{505.} Songs of Farm hands and Rural Servants

We know relatively few of these songs of farm hands (cseléddal) and rural servants (szolgadal), because collecting them began only after they had nearly sunk into oblivion. However, the songs we do know expose the hard life on the large estates, where the indigent labourers were not counted as human beings (cf. pp. 87–90). The peasantry did not take over these songs, since they expressed sentiments, questions, sufferings unknown to them. As a rule, they consequently did not become known in wider circles, being at most perhaps carried over certain areas by the agricultural labourers who were compelled to change their place of work frequently.

There are relatively few songs telling about the grief of the servants hired at the house of the big peasant farmers:

As a tender boy came I to orphanhood,
When I grew up I fell into servitude;
Then it was I learnt endurance, hardihood:
How to bear this world’s insults and turpitude.
 
I have tended four oxen all properly,
All four were my master’s beasts and property.
I shall teach these oxen how to bear the yoke:
I, too, plough the furrows of some other folk.

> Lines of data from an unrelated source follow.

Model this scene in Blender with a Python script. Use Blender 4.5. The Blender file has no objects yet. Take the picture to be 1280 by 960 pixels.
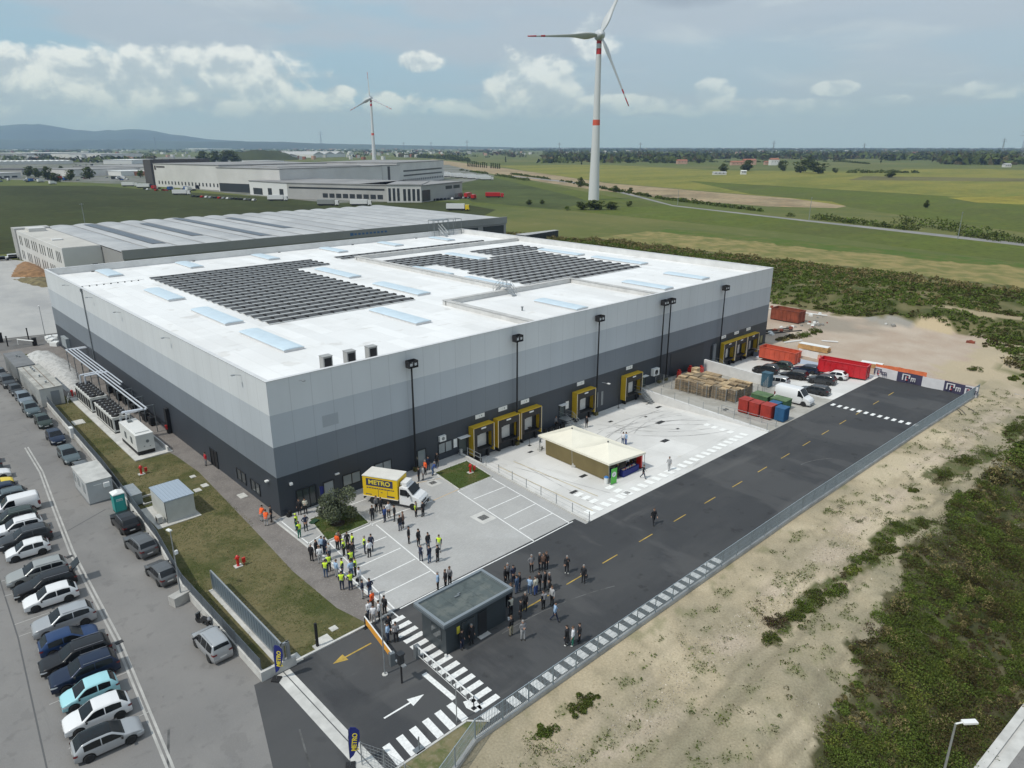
import bpy, bmesh, math, random
import numpy as np
from mathutils import Vector, Matrix, Euler, noise as mnoise
random.seed(7); rng = np.random.default_rng(7)
scn = bpy.context.scene
COL = scn.collection
PI = math.pi
HAZE = 7.5e-5

# -- camera
CR = Vector((0.72806, -0.68551, 0.0)); CU = Vector((0.21632, 0.22974, 0.94891)); CF = Vector((0.65049, 0.69086, -0.31556))
CP = Vector((-28.334, -65.648, 37.178)); FPX = 893.93
cam_d = bpy.data.cameras.new('camera'); cam = bpy.data.objects.new('camera', cam_d); COL.objects.link(cam)
cam.matrix_world = Matrix(((CR.x, CU.x, -CF.x, CP.x), (CR.y, CU.y, -CF.y, CP.y), (CR.z, CU.z, -CF.z, CP.z), (0, 0, 0, 1)))
cam_d.sensor_width = 36; cam_d.lens = 36 * FPX / 1280
cam_d.clip_start = 0.5; cam_d.clip_end = 60000
scn.camera = cam
# -- exposure
scn.view_settings.view_transform = 'Standard'; scn.view_settings.look = 'None'
scn.view_settings.exposure = 0.0; scn.view_settings.gamma = 1.0
scn.view_settings.use_curve_mapping = False
# -- sun
SUN_EL = math.radians(54); LD = Vector((1.0, -0.13, 0)).normalized()
sun_dir = Vector((-LD.x * math.cos(SUN_EL), -LD.y * math.cos(SUN_EL), math.sin(SUN_EL)))
sd = bpy.data.lights.new('sun', 'SUN'); sd.energy = 2.7; sd.angle = math.radians(1.5); sd.color = (1.0, 0.965, 0.91)
so = bpy.data.objects.new('sun', sd); COL.objects.link(so)
so.rotation_euler = sun_dir.to_track_quat('Z', 'Y').to_euler(); so.location = (0, 0, 200)
# -- sky
W = bpy.data.worlds.new('World'); scn.world = W; W.use_nodes = True
nt = W.node_tree; N = nt.nodes; L = nt.links; N.clear()
def nd(t, **k):
    n = N.new(t)
    for a, b in k.items(): setattr(n, a, b)
    return n
wo = nd('ShaderNodeOutputWorld'); bg = nd('ShaderNodeBackground')
sky = nd('ShaderNodeTexSky'); sky.sky_type = 'NISHITA'; sky.sun_disc = False
sky.sun_elevation = SUN_EL; sky.sun_rotation = math.atan2(sun_dir.x, sun_dir.y); sky.air_density = 1.0; sky.dust_density = 1.5; sky.ozone_density = 1.2
tc = nd('ShaderNodeTexCoord'); sep = nd('ShaderNodeSeparateXYZ'); L.new(tc.outputs['Generated'], sep.inputs[0])
def mth(op, a, b=None, c=None, clamp=False):
    n = nd('ShaderNodeMath', operation=op); n.use_clamp = clamp
    for i, v in enumerate((a, b, c)):
        if v is None: continue
        if isinstance(v, (int, float)): n.inputs[i].default_value = v
        else: L.new(v, n.inputs[i])
    return n.outputs[0]
az = mth('ARCTAN2', sep.outputs[1], sep.outputs[0]); el = mth('ARCSINE', sep.outputs[2])
def comb(x, y, z=0.0):
    n = nd('ShaderNodeCombineXYZ')
    for i, v in enumerate((x, y, z)):
        if isinstance(v, (int, float)): n.inputs[i].default_value = v
        else: L.new(v, n.inputs[i])
    return n.outputs[0]
def nz(vec, scale, det=6, rough=.55, dist=0.0):
    n = nd('ShaderNodeTexNoise'); n.inputs['Scale'].default_value = scale; n.inputs['Detail'].default_value = det
    n.inputs['Roughness'].default_value = rough; n.inputs['Distortion'].default_value = dist; L.new(vec, n.inputs['Vector']); return n.outputs[0]
def mr(v, a, b, c=0.0, d=1.0, smooth=True):
    n = nd('ShaderNodeMapRange'); n.interpolation_type = 'SMOOTHSTEP' if smooth else 'LINEAR'
    L.new(v, n.inputs[0]); n.inputs[1].default_value = a; n.inputs[2].default_value = b; n.inputs[3].default_value = c; n.inputs[4].default_value = d
    return n.outputs[0]
def mixc(f, a, b):
    n = nd('ShaderNodeMix', data_type='RGBA')
    if isinstance(f, (int, float)): n.inputs[0].default_value = f
    else: L.new(f, n.inputs[0])
    for i, v in ((6, a), (7, b)):
        if isinstance(v, tuple): n.inputs[i].default_value = v + (1,) if len(v) == 3 else v
        else: L.new(v, n.inputs[i])
    return n.outputs[2]
skyc = nd('ShaderNodeVectorMath', operation='SCALE'); L.new(sky.outputs[0], skyc.inputs[0]); skyc.inputs['Scale'].default_value = 0.10
veil = nz(comb(mth('MULTIPLY', az, 1.5), mth('MULTIPLY', el, 6.0), 1.3), 2.0, 6, .55, .3)
veilm = mr(veil, .28, .62, .75, 1.0)
elf = mr(el, 0.0, 0.22)
veilc = mixc(elf, (.42, .485, .585), (.475, .535, .61))
veilc = mixc(mr(veil, .42, .68, 0, .55), veilc, (.39, .465, .545))
c0 = mixc(veilm, skyc.outputs[0], veilc)
gap = mth('MULTIPLY', mr(nz(comb(mth('MULTIPLY', az, 2.2), mth('MULTIPLY', el, 10.0), 9.1), 1.5, 5, .5), .46, .62), mr(el, .01, .05))
gap = mth('MULTIPLY', gap, mr(az, .55, 1.2, .25, .8))
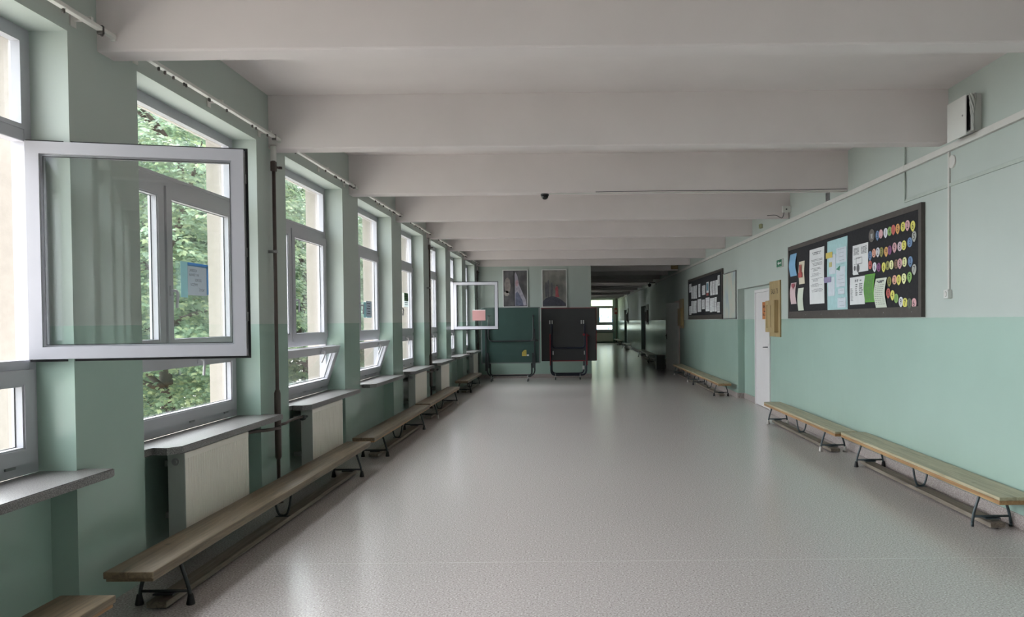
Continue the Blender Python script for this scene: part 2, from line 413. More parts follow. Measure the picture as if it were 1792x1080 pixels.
def window(idx, loc, rotz, label, tilt=0.0, swing=0.0, film=None, sill=True):
    r = bpy.data.objects.new('window_%d' % idx, None); r.empty_display_size = .1; COL.objects.link(r)
    r.location = loc; r.rotation_euler = (0, 0, rotz); r['kind'] = 'structure'; tag(r, label, 'window')
    T1, T2 = 1.345, 2.53
    f = MB().ring(0, WW, ZS, ZT, .05, -.07, 0, wb=.075)
    f.box(-.07, 0, .05, WW - .05, T1 - .032, T1 + .032, .004).box(-.07, 0, .05, WW - .05, T2 - .032, T2 + .032, .004)
    f.box(-.07, 0, .615, .672, T1 + .03, T2 - .03, .004)
    f.ring(.05, WW - .05, T2 + .030, ZT - .05, .024, -.044, .004)
    part('window_frame', f, M['pvc'], r)
    part('top_pane', MB().box(-.062, -.044, .07, WW - .07, T2 + .05, ZT - .07), M['film_top' if film else 'glass'], r)  # far window's top film is added, its tint stands for washed-out foliage
    for y in (.99, 1.55): part('frame_latch', MB().box(-.004, .010, y - .035, y + .035, .832, .848, .003), M['grey_metal'], r)
    sash(r, 'narrow_sash', (0, .038, T1 + .022), None, 0, .590, T2 - T1 - .044, film=film)
    sash(r, 'wide_sash', (0, 1.722, T1 + .022), (0, 0, swing) if swing else None, -1.062, 0, T2 - T1 - .044, gasket=swing != 0, film=film, handle=(-1.025, .42))
    sash(r, 'bottom_sash', (0, .038, .850), (0, tilt, 0) if tilt else None, 0, 1.684, T1 - .018 - .850, film=film, handle=(1.03, T1 - .018 - .850 - .035))
    for z in (T1 + .05, T2 - .10): part('hinge', MB().lathe([(.010, 0), (.010, .08)], (.012, 1.733, z), n=10), M['pvc'], r)
    if tilt:
        part('stay_arm', MB().box(-.01, -.004, 1.70, 1.712, 1.26, 1.275).tube([(-.01, 1.706, 1.29), (.10, 1.700, 1.20)], .005, 6), M['grey_metal'], r)
    if sill:
        pts = [(0, 0), (.2, 0), (.2, .09), (.30, .07), (.362, .15), (.362, 1.82), (.2, 1.82), (.2, WW), (0, WW)]
        b = MB().prism(pts, 'z', ZS - .046, ZS)
        bmesh.ops.bevel(b.bm, geom=[e for e in b.bm.edges if abs(e.verts[0].co.z - e.verts[1].co.z) < 1e-6], offset=.005, segments=2, affect='EDGES')
        part('window_sill', b, M['sill'], r)
    return r
ORD = {1: 'first', 2: 'second', 3: 'third', 4: 'fourth', 5: 'fifth', 6: 'sixth', 7: 'seventh', 8: 'eighth'}
WL = {1: 'white window nearest the viewer with its big sash swung wide open', 2: 'white window with a blue edged paper note, all sashes shut',
      3: 'white window with tilted bottom sash beside the brown pipe', 4: 'white window with tilted bottom sash and a grey note on its pane',
      5: 'white window with a small green topped note, before the second pipe', 6: 'white window just past the second brown pipe', 7: 'white window with open sash carrying a pink sheet',
      8: 'white window in the corner by the end wall'}
for k in WK:
    window(k + 3, (-2.80, WN(k), 0), 0, WL.get(k, 'white window of the hall behind the viewer'),
           tilt=math.radians(18.5) if k in (3, 4) else 0, swing=math.radians(104) if k == 1 else (math.radians(92) if k == 7 else 0))
window(12, (FX, FAR + .2, 0), -PI / 2, 'bright window with painted panes at the far corridor end', film='film')

for i, c in enumerate(ADDED_CW): window(13 + i, (.35, c, 0), 0, 'unseen white window added to light the corridor')  # put in only to brighten the corridor, hidden from the camera
# ------------------------------------------------------------------ doors
def door(idx, label, x0, y0, y1, z1, mat, fmat, hy, frame=True):
    r = bpy.data.objects.new('door_%d' % idx, None); r.empty_display_size = .1; COL.objects.link(r)
    r.location = (x0, y0, 0); r['kind'] = 'structure'; tag(r, label, 'door')
    W_ = y1 - y0
    if frame:
        f = MB().box(-.012, .05, 0, .05, 0, z1, .004).box(-.012, .05, W_ - .05, W_, 0, z1, .004).box(-.012, .05, .05, W_ - .05, z1 - .05, z1, .004)
        part('door_frame', f, M[fmat], r)
        part('door_leaf', MB().box(.0, .04, .053, W_ - .053, .008, z1 - .053, .003), M[mat], r)
    else:
        part('door_leaf', MB().box(0, .04, 0, W_, .008, z1, .003), M[mat], r)
    if hy is not None:
        s_ = 1 if hy < W_ / 2 else -1
        part('handle_plate', MB().box(-.006, .004, hy - .02, hy + .02, .95, 1.13, .003), M[mat], r); h = MB()
        h.tube(fillet([(-.002, hy, 1.07), (-.05, hy, 1.07), (-.055, hy + s_ * .12, 1.065)], .02, 4), .010, 8)
        part('door_handle', h, M['dark'], r)
    return r
door(1, 'white classroom door in the niche beside the tan plaque', 3.372, 13.10, 14.15, 2.08, 'door', 'door', .13)
# open grey door beyond the second notice board
r = bpy.data.objects.new('door_2', None); r.empty_display_size = .1; COL.objects.link(r); r.location = (3.27, 23.30, 0); r['kind'] = 'structure'
tag(r, 'grey classroom door standing ajar past the second notice board', 'door')
part('door_frame', MB().box(-.02, .12, -.05, .0, 0, 2.14, .004).box(-.02, .12, .9, .95, 0, 2.14, .004).box(-.02, .12, 0, .9, 2.09, 2.14, .004), M['jamb'], r)
lf = part('door_leaf', MB().box(-.04, 0, .0, .90, .01, 2.08, .003), M['doorgrey'], r, (-.02, .0, 0), (0, 0, math.radians(16.5)))
part('door_handle', MB().box(-.048, -.038, .81, .85, .95, 1.13, .003).tube(fillet([(-.045, .83, 1.07), (-.095, .83, 1.07), (-.10, .72, 1.065)], .02, 4), .010, 8), M['dark'], lf)
door(3, 'dark doorway in the corridor, the nearer of two', 3.42, 33.95, 36.05, 2.15, 'doordark', 'doordark', None)
door(4, 'dark doorway in the corridor by the far window', 3.42, 45.45, 47.55, 2.15, 'doordark', 'doordark', None)

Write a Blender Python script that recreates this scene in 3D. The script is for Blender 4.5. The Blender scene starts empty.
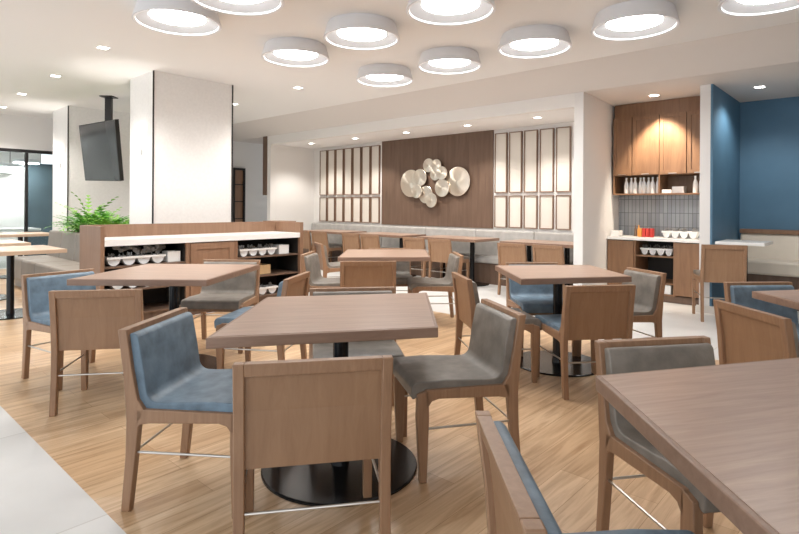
import bpy, bmesh, math, random
from mathutils import Vector, Matrix
random.seed(7)
SC = bpy.context.scene
COL = SC.collection
R = math.radians

# ---------------------------------------------------------------- camera, world, exposure
cam_d = bpy.data.cameras.new('camera')
cam = bpy.data.objects.new('camera', cam_d); COL.objects.link(cam)
cam_d.sensor_width = 36.0
cam_d.lens = 545 * 36.0 / 799
cam_d.shift_y = -61.0 / 799
cam_d.clip_start = 0.05
cam.matrix_world = Matrix.Translation((0, 0, 1.28)) @ Matrix.Rotation(R(90), 4, 'X') @ Matrix.Rotation(R(0.35), 4, 'Z')
SC.camera = cam
w = bpy.data.worlds.new('world'); SC.world = w; w.use_nodes = True
w.node_tree.nodes['Background'].inputs[0].default_value = (0.90, 0.95, 1.0, 1)
w.node_tree.nodes['Background'].inputs[1].default_value = .85
SC.view_settings.view_transform = 'Standard'
SC.view_settings.look = 'None'
SC.view_settings.gamma = 1
SC.view_settings.exposure = 1.0

# room frame: a runs along the back wall to the left, b runs away to the back wall
_n = math.hypot(600, 545)
U1 = (-600 / _n, 545 / _n); U2 = (545 / _n, 600 / _n)
ROOM = math.atan2(U2[1], U2[0])
def W(a, b): return (a * U1[0] + b * U2[0], a * U1[1] + b * U2[1])

# ---------------------------------------------------------------- materials
def new_mat(name):
    m = bpy.data.materials.new(name); m.use_nodes = True
    nt = m.node_tree; return m, nt, nt.nodes['Principled BSDF']
def N(nt, t, **kw):
    n = nt.nodes.new(t)
    for k, v in kw.items(): setattr(n, k, v)
    return n
def plain(name, c, rough=.5, metal=0, spec=None, bump=0, bscale=200, var=0, vscale=6):
    m, nt, p = new_mat(name)
    p.inputs['Base Color'].default_value = (*c, 1); p.inputs['Roughness'].default_value = rough
    p.inputs['Metallic'].default_value = metal
    if spec is not None: p.inputs['Specular IOR Level'].default_value = spec
    tc = N(nt, 'ShaderNodeTexCoord')
    if var:
        no = N(nt, 'ShaderNodeTexNoise'); no.inputs['Scale'].default_value = vscale; no.inputs['Detail'].default_value = 5
        nt.links.new(tc.outputs['Object'], no.inputs['Vector'])
        r = N(nt, 'ShaderNodeValToRGB')
        r.color_ramp.elements[0].position = .3; r.color_ramp.elements[1].position = .7
        r.color_ramp.elements[0].color = (*[x * (1 - var) for x in c], 1)
        r.color_ramp.elements[1].color = (*[min(1, x * (1 + var)) for x in c], 1)
        nt.links.new(no.outputs['Fac'], r.inputs['Fac']); nt.links.new(r.outputs['Color'], p.inputs['Base Color'])
    if bump:
        nb = N(nt, 'ShaderNodeTexNoise'); nb.inputs['Scale'].default_value = bscale
        nt.links.new(tc.outputs['Object'], nb.inputs['Vector'])
        b = N(nt, 'ShaderNodeBump'); b.inputs['Strength'].default_value = bump; b.inputs['Distance'].default_value = .004
        nt.links.new(nb.outputs['Fac'], b.inputs['Height']); nt.links.new(b.outputs['Normal'], p.inputs['Normal'])
    return m
def wood(name, c1, c2, stretch=(30, 2, 30), rough=.42, rot=0):
    m, nt, p = new_mat(name)
    tc = N(nt, 'ShaderNodeTexCoord'); mp = N(nt, 'ShaderNodeMapping')
    mp.inputs['Scale'].default_value = stretch; mp.inputs['Rotation'].default_value = (0, 0, rot)
    no = N(nt, 'ShaderNodeTexNoise'); no.inputs['Scale'].default_value = 1; no.inputs['Detail'].default_value = 6
    no.inputs['Roughness'].default_value = .65; no.inputs['Distortion'].default_value = .6
    r = N(nt, 'ShaderNodeValToRGB')
    r.color_ramp.elements[0].position = .3; r.color_ramp.elements[1].position = .72
    r.color_ramp.elements[0].color = (*c1, 1); r.color_ramp.elements[1].color = (*c2, 1)
    nt.links.new(tc.outputs['Object'], mp.inputs['Vector']); nt.links.new(mp.outputs['Vector'], no.inputs['Vector'])
    nt.links.new(no.outputs['Fac'], r.inputs['Fac']); nt.links.new(r.outputs['Color'], p.inputs['Base Color'])
    p.inputs['Roughness'].default_value = rough
    b = N(nt, 'ShaderNodeBump'); b.inputs['Strength'].default_value = .15; b.inputs['Distance'].default_value = .002
    nt.links.new(no.outputs['Fac'], b.inputs['Height']); nt.links.new(b.outputs['Normal'], p.inputs['Normal'])
    return m
def emit(name, c, s):
    m, nt, p = new_mat(name)
    p.inputs['Base Color'].default_value = (*c, 1)
    p.inputs['Emission Color'].default_value = (*c, 1); p.inputs['Emission Strength'].default_value = s
    return m
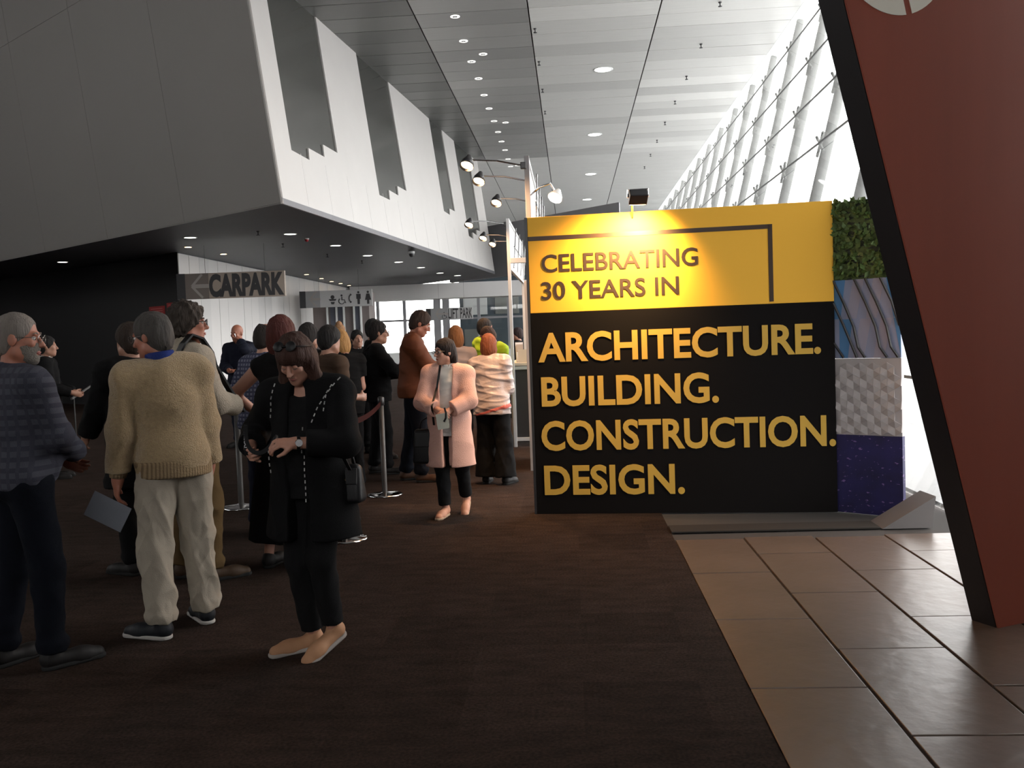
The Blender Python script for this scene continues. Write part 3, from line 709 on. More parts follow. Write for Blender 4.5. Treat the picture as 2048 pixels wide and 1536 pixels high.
# clear leaflet holders on the counter
M['acryl'] = mat('clear_plastic', (.5, .5, .52), .15, spec=.6)
for i, (dx, rz) in enumerate(((.10, .2), (.24, -.15), (.36, .3))):
    o = empty('leaflet_holder', (k0.x + dx, kd + .32, cz + .02), rz, ('left', 'middle', 'right')[i] + ' clear leaflet holder on the cream counter top beside the sign', 'leaflet holder', 'leaflet holders on the counter')
    link('back_plate', join([g_box((0, .05, .14), (.11, .006, .28), 0, Matrix.Rotation(-.2, 3, 'X'))]), o, M['acryl'])
    link('pocket', join([g_box((0, -.01, .07), (.11, .05, .14), .004, Matrix.Rotation(-.2, 3, 'X'))]), o, M['acryl'])
    link('leaflets', join([g_box((0, .02, .15), (.095, .02, .2), 0, Matrix.Rotation(-.2, 3, 'X'))]), o, M['signt'])
# dark booth partition seen edge-on behind the sign
q0 = at_d(1057, 700, 10.4)
part_ = empty('partition', (q0.x, q0.y, 0), 0, 'dark upright booth partition edge just left of the sign', 'partition')
zt = at_d(1057, 562, 10.4).z
link('panel', join([g_box((0, .5, zt / 2), (.05, .9, zt - .02))]), part_, mat('brown_partition', (.07, .05, .045), .6))
for y in (0, 1.0): link('post', join([beamg((0, y, 0), (0, y, zt))]), part_, M['grey'])

# big white lamp on a bent arm behind the sign, black floodlight above the sign
wl = at_d(1110, 396, 8.2)
o = empty('arm_lamp', (p1_.x, wl.y, wl.z), 0, 'bright white lamp on a bent arm above the left end of the sign', 'lamp')
ax = Vector((-.35, -.55, -.76)).normalized(); R = look(ax); c = Vector((wl.x - p1_.x, 0, 0))
link('arm', join([g_tube([(0, 0, .02), (.10, 0, .10), (.20, 0, .13), c + Vector((-.02, .03, .10)), c - ax * .05], .010, 6)], True), o, M['chrome'])
link('lamp_head', join([g_lathe([(.02, -.10), (.03, -.08), (.062, -.02), (.07, .0), (.064, .0), (.055, -.02), (.01, -.06)], 18, R, c)], True), o, M['steel'])
link('bulb', join([g_lathe([(.001, -.015), (.058, -.015), (.060, .002), (.001, .006)], 18, R, c)], True), o, mat('white_lamp_glow', (1, 1, 1), .5, emit=(1, .97, .92), estr=30))
def floodlight(px_, py_, off, lab, energy, tgt):
    fl = at_plane(px_, py_, BLp + bn * off, bn)
    o = empty('floodlight', fl, 0, lab, 'lamp'); o.rotation_euler = (0, 0, math.atan2(bx.y, bx.x))
    aim = (Vector(tgt) - fl); Rz = Matrix.Rotation(-math.atan2(bx.y, bx.x), 3, 'Z'); al = (Rz @ aim).normalized()
    R = look(al)
    link('housing', join([g_box((0, 0, 0), (.145, .075, .10), .008, R)]), o, M['dark'])
    link('lens', join([g_box(al * .052, (.125, .06, .006), 0, R)]), o, M['warm'])
    link('yoke', join([g_tube([(-.08, 0, .0), (-.08, .0, .06), (.08, .0, .06), (.08, 0, .0)], .006, 6)]), o, M['chrome'])
    link('arm', join([g_tube([(-.03, 0, .055), (-.05, off * .5, .03), (-.06, off + .05, -.13), (-.06, off + .10, -.30)], .009, 6)], True), o, M['chrome'])
    ld = bpy.data.lights.new('flood', 'SPOT'); ld.energy = energy; ld.color = (1, .60, .24); ld.spot_size = math.radians(118); ld.spot_blend = .9; ld.shadow_soft_size = .05
    l = bpy.data.objects.new('flood_light', ld); COL.objects.link(l); l.parent = o; l.location = al * .07; l.rotation_euler = (-al).to_track_quat('Z', 'Y').to_euler()
    return o
u_, z_ = bl(1255, 500)
floodlight(1276, 394, .46, 'black floodlight on an arm over the top edge of the yellow sign', 330, BLp + bx * u_ + Vector((0, 0, z_ - .05)))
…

                                     Székelyland

What embittered the young servant men most was that no matter how much they worked from dawn to dusk, they were given poor provisions and little payment in kind:

Grapes they are growing,
Vines are a-groaning
Under their heavy weight.
Two needy farmhands
Want to go ploughing
But have no bread to take.
 
’Tis but some onion
They have to munch on;
It has a bitter smack.
Shallow the ladle,
Long is the table,
What a poor, meagre snack!
 
Roguish the master
Chases girls after;
Keeps of the ‘days’ no track.
But the day lab’rer,
Every poor neighbour
Gets but a meagre snack.

                      Generally known

Continual moving on was hardest to take for the agricultural labourer, farm hand, and servant. He never knew, once the year was over, when {506.} the farmer might send him away, not because of his work, but perhaps because he had talked back to him. Most servant songs deal, in one way or another, with this theme:

Servant I am, servant,
Soon I must engage me.
With the new year coming,
Comes the cart to fetch me.
 
Sure I’ll miss my oxen,
And my iron yoke-pin,
Ornamented goad stick,
And my nutbrown darlin’.
 
Oxen stray in meadow,
Barrow’s left in furrow;
Cowherd mine still farther;
Myself in the csárda.

                      Rábaszovát (former Sopron County)

The tobacco growers formed a separate group on the large estates. Although they were tenants and entrepreneurs, they still depended entirely on the landlord. Their hard work was never really repaid. Only a few among their characteristic songs have survived:

Uncle Pista goes out to the drying-shed,
Takes an armful baccy leaves right off the peg.
“Why, tonight you not sleep, my lazy souls,
Till you tied this heap of baccy up in rolls.”
 
“Uncle Pista, come out to us, come out please,
Bring with you our papers and dismissories.
Write me one discharge ticket too, signed and sealed,
Well enough we toiled on your tobacco field.”